Why it matters: No modern president has done more — across more areas of American policy, culture and life — than Trump in the past six days. This new operating style and system enabled a strategy of flooding the nation with so many huge moves that it's hard for critics to attack specific ones.
- Trump jammed through confirmation of Defense Secretary Pete Hegseth, fired at least a dozen inspectors general, proposed killing FEMA, and scolded LA officials. That was Friday! Saturday, he said he wants to "clean out" Gaza, bullied Greenland and Canada, and went all-in on no tax on tips.
Behind the scenes: Trump's inner circle is hellbent on running a more functional White House than his chaotic first term — partly to act quickly on his most controversial plans before critics can attack.

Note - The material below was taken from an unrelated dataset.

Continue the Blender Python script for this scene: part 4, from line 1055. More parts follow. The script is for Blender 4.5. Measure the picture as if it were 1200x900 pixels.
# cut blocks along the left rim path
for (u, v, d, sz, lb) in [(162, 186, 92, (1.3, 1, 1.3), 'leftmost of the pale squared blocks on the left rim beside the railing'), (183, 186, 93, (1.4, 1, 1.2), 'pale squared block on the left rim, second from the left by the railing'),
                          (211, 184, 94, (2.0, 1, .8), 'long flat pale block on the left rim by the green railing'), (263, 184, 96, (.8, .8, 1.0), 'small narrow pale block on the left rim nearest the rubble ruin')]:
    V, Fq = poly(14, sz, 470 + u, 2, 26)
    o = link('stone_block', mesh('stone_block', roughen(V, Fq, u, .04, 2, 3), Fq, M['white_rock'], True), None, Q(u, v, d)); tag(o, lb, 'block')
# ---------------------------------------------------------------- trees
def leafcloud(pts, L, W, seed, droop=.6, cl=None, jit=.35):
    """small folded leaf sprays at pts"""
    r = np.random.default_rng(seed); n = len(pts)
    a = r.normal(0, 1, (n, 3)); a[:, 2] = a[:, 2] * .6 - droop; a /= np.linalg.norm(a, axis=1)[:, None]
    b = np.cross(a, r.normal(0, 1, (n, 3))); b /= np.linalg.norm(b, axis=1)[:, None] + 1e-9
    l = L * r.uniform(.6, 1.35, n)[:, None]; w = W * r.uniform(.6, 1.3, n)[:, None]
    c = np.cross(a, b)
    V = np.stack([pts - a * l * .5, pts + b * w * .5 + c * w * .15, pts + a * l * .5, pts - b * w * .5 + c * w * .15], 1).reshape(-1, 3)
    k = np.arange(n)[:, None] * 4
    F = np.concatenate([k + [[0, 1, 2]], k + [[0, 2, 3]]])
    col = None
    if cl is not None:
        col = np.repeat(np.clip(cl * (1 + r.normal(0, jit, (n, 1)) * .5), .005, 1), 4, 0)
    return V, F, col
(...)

- It's stunning to veterans of Trump's first West Wing. But at least in Week 1, the new government has mirrored the discipline of his 2024 campaign operation — another sharp contrast with his previous teams.
"It's a total black box," a lobbyist close to the administration told Axios. "Nothing is leaking except what they want."
- There's a "strong silo system" that has kept advocates and special interests from forum-shopping and end-running administration officials, the lobbyist added.
The biggest change of all, Axios has learned, is that White House Chief of Staff Susie Wiles and other aides have clamped down on the ability of random friends and reporters to call Trump directly.
- Until now, if you had his phone number and called, Trump would answer and talk to you — and maybe even act on whatever you suggested.
- Now, Trump wants to focus more on work and has less time for bull sessions so he's less prone to answer his phone.
Zoom out: Another huge difference between the two Trump administrations' first weeks is how this one started — with a deluge of deeply researched executive orders and actions targeting immigration, DEI and more, overwhelming the administrative state.
- "There are more questions about how all this is going to work, and right now, there just aren't enough bodies to answer them," said a Washington consultant who worked in the first Trump administration.
Zoom in: Sergio Gor, Trump's director of presidential personnel, told Fox News from the White House on Thursday that the administration has filled about 1,300 of 4,000 positions.
Trump's first administration was often a free-for-all, driven by rivalries between Chief of Staff Reince Priebus, adviser Steve Bannon and Trump's son-in-law, Jared Kushner.
- This time, Trump and Wiles — along with deputy chiefs of staff Taylor Budowich, James Blair and Stephen Miller, the architect of Trump's controversial crackdown on immigration — wanted a unified team.
- As Wiles made clear to Axios, there's no room for lone wolves this time.
When Trump was elected in 2017, he was new to politics, and essentially a foreign agent in the GOP.
- That led Trump to make relatively conventional choices for his Cabinet and top staff — many of whom he wound up hating. This time, it's all Trump loyalists.
"Back then, he was trying to consolidate power in the Republican Party," said Marc Short, chief of staff to then-Vice President Mike Pence. "Today, Trump is the party."